You see, when you declare the types are on input, it means that the call site literally can "choose" any values for types, and it will work.

So in your example (the first declaration here) the caller can choose any A, B and C, and yet you pass a specific instance true, which is not polymorphic in return type - it binds C to be the same as A. You did not express this to be the case, so the caller of pa cannot tell that A and C must be bound in some specific way. (This reference to a "caller" is a rather mechanical way of explaining; something like the intuition behind it. I am sure type theory has the actual explanation.)

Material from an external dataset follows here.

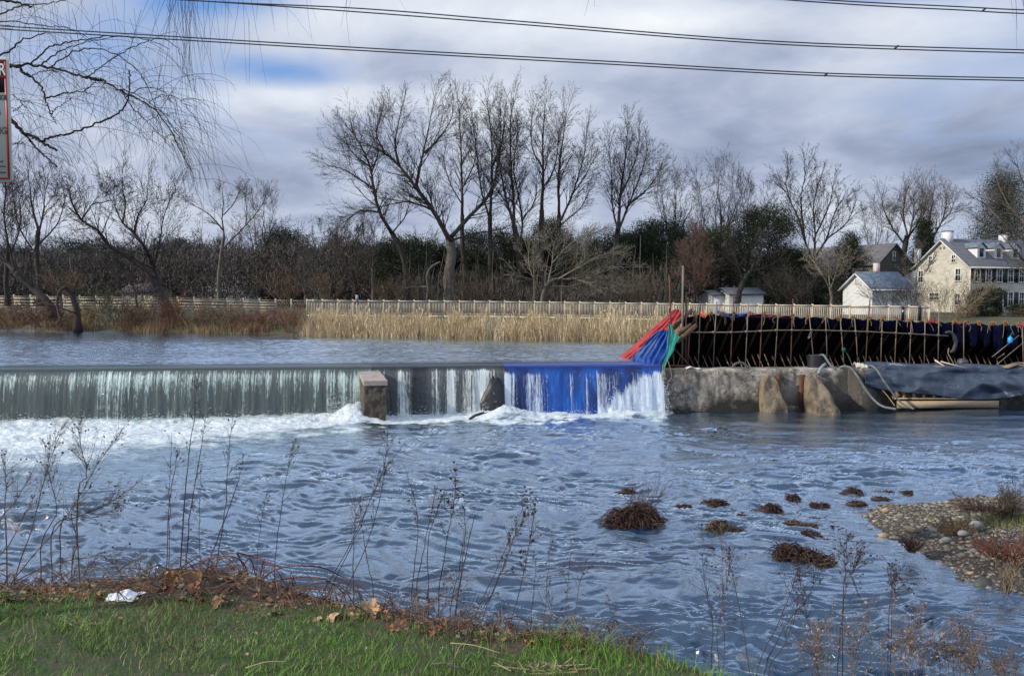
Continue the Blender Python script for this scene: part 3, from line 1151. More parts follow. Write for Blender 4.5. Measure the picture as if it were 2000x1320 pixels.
evergreen('evergreen_tree', 'dark pine crown behind the leaning left bank tree', 170, 592, 478, 230, 112, EVB, 1, 'pine', .42, 170, 80)
evergreen('evergreen_tree', 'dark bluish evergreen at the far left edge of the woods', 30, 592, 488, 210, 114, EVB, 2, 'pine', .42, 150, 80)
evergreen('evergreen_tree', 'dark evergreen clump left of the pale forked tree', 345, 592, 470, 170, 116, EVB, 3, 'pine', .42, 130, 80)
evergreen('evergreen_tree', 'broad dark pine with flat tufted top right of the pale forked tree', 560, 592, 452, 190, 112, EVB, 4, 'pine', .42, 160, 80)
evergreen('evergreen_tree', 'dark pine standing behind the bowed tree', 690, 592, 478, 150, 108, EVO, 5, 'pine', .40, 120, 80)
evergreen('evergreen_tree', 'dark evergreen filling the space under the huge leaning limb', 800, 592, 470, 170, 92, EV, 6, 'round', .40, 140, 80)
evergreen('evergreen_tree', 'dark evergreen mass behind the grove trunks', 965, 592, 455, 190, 92, EV, 7, 'round', .40, 160, 80)
evergreen('evergreen_tree', 'dome topped olive cedar behind the low pale spreading tree', 1078, 592, 430, 100, 96, EVO, 8, 'round', .32, 140, 90)
evergreen('evergreen_tree', 'wide dark evergreen under the lone fan shaped tree', 1185, 592, 462, 180, 92, EV, 9, 'round', .34, 160, 90)
evergreen('evergreen_tree', 'large dark evergreen directly left of the russet larch', 1290, 594, 436, 190, 92, EV, 10, 'round', .34, 190, 90)
evergreen('evergreen_tree', 'olive dark evergreen right behind the russet larch', 1405, 594, 442, 110, 98, EVO, 11, 'round', .34, 130, 90)
evergreen('evergreen_tree', 'big rounded olive evergreen with dense dark crown left of the open twisting tree', 1498, 594, 408, 140, 92, EVO, 12, 'round', .30, 230, 95)
evergreen('evergreen_tree', 'black shaded evergreen hugging the ground left of the small pale tree', 1545, 597, 490, 120, 93, EVK, 13, 'round', .28, 130, 90)
evergreen('evergreen_tree', 'ragged dark conifer with side sprays left of the barn', 1658, 594, 455, 88, 94, EV, 14, 'pine', .30, 110, 90)
evergreen('evergreen_tree', 'black evergreen skirt directly behind the white shed corner', 1622, 597, 540, 70, 91, EVK, 15, 'round', .26, 70, 80)
evergreen('evergreen_tree', 'dark low evergreen between the huge trunk and the next two trunks', 890, 592, 488, 120, 94, EVK, 20, 'round', .38, 110, 80)
evergreen('evergreen_tree', 'dark evergreen directly left of the dome topped cedar', 1025, 592, 470, 120, 94, EVK, 21, 'round', .36, 120, 80)
evergreen('evergreen_tree', 'dark evergreen between the dome topped cedar and the lone fan tree', 1130, 592, 476, 120, 95, EVK, 22, 'round', .36, 120, 80)
evergreen('evergreen_tree', 'dark evergreen at the right foot of the lone fan tree', 1238, 592, 462, 120, 95, EVK, 23, 'round', .36, 120, 80)
evergreen('spruce_tree', 'small pointed spruce behind the stone house chimney', 1802, 575, 432, 66, 106, EV, 16, 'cone', .34, 160, 90)
evergreen('spruce_tree', 'large pointed brownish spruce rising behind the right end of the house', 1952, 600, 340, 190, 104, EV, 17, 'cone', .29, 420, 90)
evergreen('evergreen_bush', 'round clipped dark evergreen bush in front of the house facade', 1925, 618, 566, 80, 74, EVK, 18, 'round', .20, 120, 90)
evergreen('evergreen_bush', 'low dark evergreen bush at the right edge below the facade windows', 1995, 616, 596, 50, 78, EVK, 19, 'round', .18, 50, 80)

# ------------------------------------------------------------------ far woods: one grey brown mass of bare crowns
mb = MB()
rr = random.Random(40)
S, T = [], []
WH = dict(HABIT, n=(0, 4, 3, 2), k=(0, 6, 5, 0), rmin=.022, wig=.14, up=(0, .06, .04, .03))
for k in range(210):
    px = rr.uniform(-260, 1500)
    Y = rr.uniform(104, 150)
    topy = np.interp(px, [-260, 100, 350, 480, 620, 800, 1000, 1500], [470, 460, 444, 438, 440, 448, 440, 435]) + rr.uniform(-4, 34)
    p0 = np.array(at(px, 590, Y))
    Ht = (590 - topy) * Y / FPX
    top = p0 + np.array((rr.gauss(0, .5), rr.gauss(0, .5), Ht * .75))
    S.append((*p0, *((p0 + top) / 2), Ht * .012, Ht * .010))
    S.append((*((p0 + top) / 2), *top, Ht * .010, Ht * .005))
    for j in range(9):
        t = rr.uniform(.25, 1)
        p = p0 + (top - p0) * t
        a = rr.uniform(0, 6.28)
        grow(S, T, tuple(p), norm((math.cos(a), math.sin(a), rr.uniform(.5, 1.6))), Ht * .36 * rr.uniform(.6, 1.1), Ht * .006, 1, rr, WH)
mb.segs(S, 3)
mb.flats(T)
# brushy undergrowth of the same woods
n = 110000
px = RNG.uniform(-260, 1620, n)
Yq = np.where(px > 780, RNG.uniform(112, 145, n), RNG.uniform(96, 140, n))
top = np.interp(px, [-260, 100, 400, 700, 1000, 1620], [492, 496, 482, 484, 488, 500]) + fbm(px * .02, Yq * .1, 3, 9) * 40 - 12
hh = RNG.random(n) ** .8
xw = (px - 1000) / FPX * Yq
z0 = 2.2 + (Yq - 60) * .02
z1 = CAMZ + (578 - top) / FPX * Yq
C = np.stack([xw, Yq, z0 + (z1 - z0) * hh], -1)
Dn = RNG.normal(size=C.shape) * .30 + np.array((0, 0, .5))
mb.flats(np.hstack([C, C + Dn, np.full((n, 1), .05), np.full((n, 1), .02)]))
m_woods = M('far_woods_twigs', (.090, .077, .067), (.048, .043, .038), .18, .95, island=.45, c3=(.092, .068, .058))
mb2 = MB()
n = 16000
px = RNG.uniform(770, 1330, n)
Yq = RNG.uniform(80, 90, n)
xw = (px - 1000) / FPX * Yq
top = 500 + fbm(px * .03, Yq * .2, 3, 12) * 90
hh = RNG.random(n) ** 1.3
z1 = CAMZ + (578 - top) / FPX * Yq
C = np.stack([xw, Yq, 2.2 + (z1 - 2.2) * hh], -1)
Dn = RNG.normal(size=C.shape) * .22 + np.array((0, 0, .55))
mb2.flats(np.hstack([C, C + Dn, np.full((n, 1), .016), np.full((n, 1), .006)]))
S2 = []
for k in range(46):
    q = np.array(at(rr.uniform(780, 1320), 590, rr.uniform(80, 90)))
    e = q + (rr.gauss(0, .5), rr.gauss(0, .4), rr.uniform(3.5, 7.5))
    m_ = (q + e) / 2 + (rr.gauss(0, .15), 0, 0)
    S2 += [(*q, *m_, .055, .042), (*m_, *e, .042, .016)]
mb2.segs(S2, 4)
tag(mb2.build('bare_brush', M('bare_brush_twigs', (.15, .125, .10), (.085, .072, .058), .4, .95, island=.4)), 'grey tangle of bare brush and thin saplings before the dark evergreens', 'brush', kind='stuff')
tag(mb.build('distant_woods', m_woods), 'grey brown mass of leafless woods far behind the railing', 'woods', kind='stuff')

# ------------------------------------------------------------------ shrubs and bank plants
def shrub(name, label, cat, px, pyb, Y, wpx, hpx, n, mat, seed, lean=.0, habit=None, group=None, r=.012, z=None):
    rr = random.Random(seed)
    base = np.array(at(px, pyb, Y))
    m2 = Y / FPX
    S, T = [], []
    H = dict(HABIT, n=(0, 5, 4, 3), k=(0, 5, 3, 0), rmin=.006, up=(0, .03, .02, .01), wig=.12)
    H.update(habit or {})
    for k in range(n):
        a = rr.uniform(0, 6.283)
        sp = rr.random() ** .6
        d = norm((math.cos(a) * sp * wpx * .5 + lean * hpx, math.sin(a) * sp * wpx * .5, hpx * rr.uniform(.55, 1)))
        p = base + np.array((math.cos(a) * sp, math.sin(a) * sp, 0)) * wpx * m2 * .16
        p[2] -= .05
        L_ = math.hypot(sp * wpx * .5, hpx) * m2 * rr.uniform(.55, .95)
        grow(S, T, tuple(p), d, L_, r, 1, rr, H)
    mb = MB()
    mb.segs(S, 3)
    mb.flats(T)
    o = mb.build(name, mat, origin=tuple(base))
    return tag(o, label, cat, group)


SHB = M('shrub_brown', (.17, .11, .065), (.09, .06, .038), 2, .95)
SHR = M('shrub_russet', (.18, .078, .05), (.10, .045, .032), 2, .95)
SHT = M('shrub_tan', (.25, .195, .12), (.13, .10, .065), 2, .95)
SHG = M('shrub_olive', (.095, .10, .045), (.05, .052, .028), 2, .95)
for i, (px, pyb, w_, h_, m_, Y, lab) in enumerate([
        (22, 640, 120, 42, SHB, 55, 'low brown brush at the waterline on the far left'),
        (90, 638, 110, 45, SHR, 55, 'reddish brown brush left of the hollow stump'),
        (118, 575, 90, 52, SHB, 62, 'brown twiggy bush crown above the hollow stump'),
        (215, 628, 130, 60, SHG, 56, 'greenish shrub in front of the slat fence'),
        (262, 640, 100, 50, SHB, 55, 'brown weeds below the white building on the left bank'),
        (335, 640, 50, 58, SHR, 54, 'dark red shrub at the foot of the leaning tree'),
        (405, 640, 90, 44, SHB, 54, 'brown brush between the leaning tree and the cattails'),
        (440, 642, 90, 50, SHB, 53, 'brown domed bush below the lattice fence'),
        (505, 645, 90, 46, SHR, 52, 'dark russet bush at the waterline beside another'),
        (568, 648, 70, 52, SHR, 50, 'dark twiggy bush right at the left end of the cattails'),
        (555, 590, 90, 62, SHB, 82, 'brown shrub behind the fence below the pine'),
        (640, 590, 80, 55, SHB, 84, 'brown shrub behind the railing left of the gauge post'),
        (760, 590, 90, 50, SHB, 82, 'dull brown thicket behind the railing under the bowed tree'),
        (930, 590, 120, 40, SHB, 82, 'brown undergrowth behind the railing right of the huge trunk'),
        (1250, 592, 70, 50, SHT, 80, 'small tan shrub behind the railing near the larch'),
        (1540, 596, 110, 70, TWD, 76, 'dark bare shrub before the black evergreen'),
        (1735, 602, 90, 45, TWB, 72, 'bare grey shrub in front of the white shed side'),
        (1775, 604, 70, 50, TW, 73, 'dense grey shrub between shed and stone house'),
        (1850, 628, 130, 85, SHT, 66, 'tall tan bare shrub spreading before the stone gable'),
        (1885, 620, 60, 22, SHB, 72, 'low brown border plants before the dark bush'),
        (1970, 620, 90, 16, SHB, 74, 'low brown hedge under the house facade')]):
    shrub('bare_shrub', lab, 'shrub', px, pyb, Y, w_, h_, 34 if w_ < 100 else 46, m_, 200 + i, habit=dict(rmin=.011 if Y > 50 else .008))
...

Similarly in the third case you tell the caller that pa decides what the types A and B are, so the caller of pa must pass a p that can accept any A and B.

The fourth case is different yet again - you tell the caller that p can decide what the types A and B are, whereas C is still determined by the caller directly, so pa will make sure it will pass such a function that works. (true does not match the description, because it is (A B : Set) -> A -> B -> A, not (A B C : Set) -> A -> B -> C - it does not produce a value of any given type C)

---

Also, once you write the types down like this, it is obvious that even though the types join up in the third case, there is no way a function p can be instantiated, except a const, perhaps - there is no way p can construct a value for any A and B it is given by pa.

[anonim_legion]

А вы в телеграме спросите, в чате @haskellru. Там постоянно кто-то есть.

[juan_gandhi]

О, вот и полезная область телеграма. Спасибо!

[pbl]

I just wanted to say that:

- I'm surprised this surprises you.
- What sassa_nf is saying above is very much to the point.
- I honestly think you're going backwards about this when you're talking about doing this "категорно". Just start out with proper Λ/Π and no :>, everything is gonna make sense. Once it does, I guess you could always do this "категорно", although I wouldn't know anything about that, obviously...

[juan_gandhi]

I'm surprised too.
Regarding expressing stuff categorically, it's a very interesting question I'm thinking about now. But rather in the opposite direction, categories in lambda.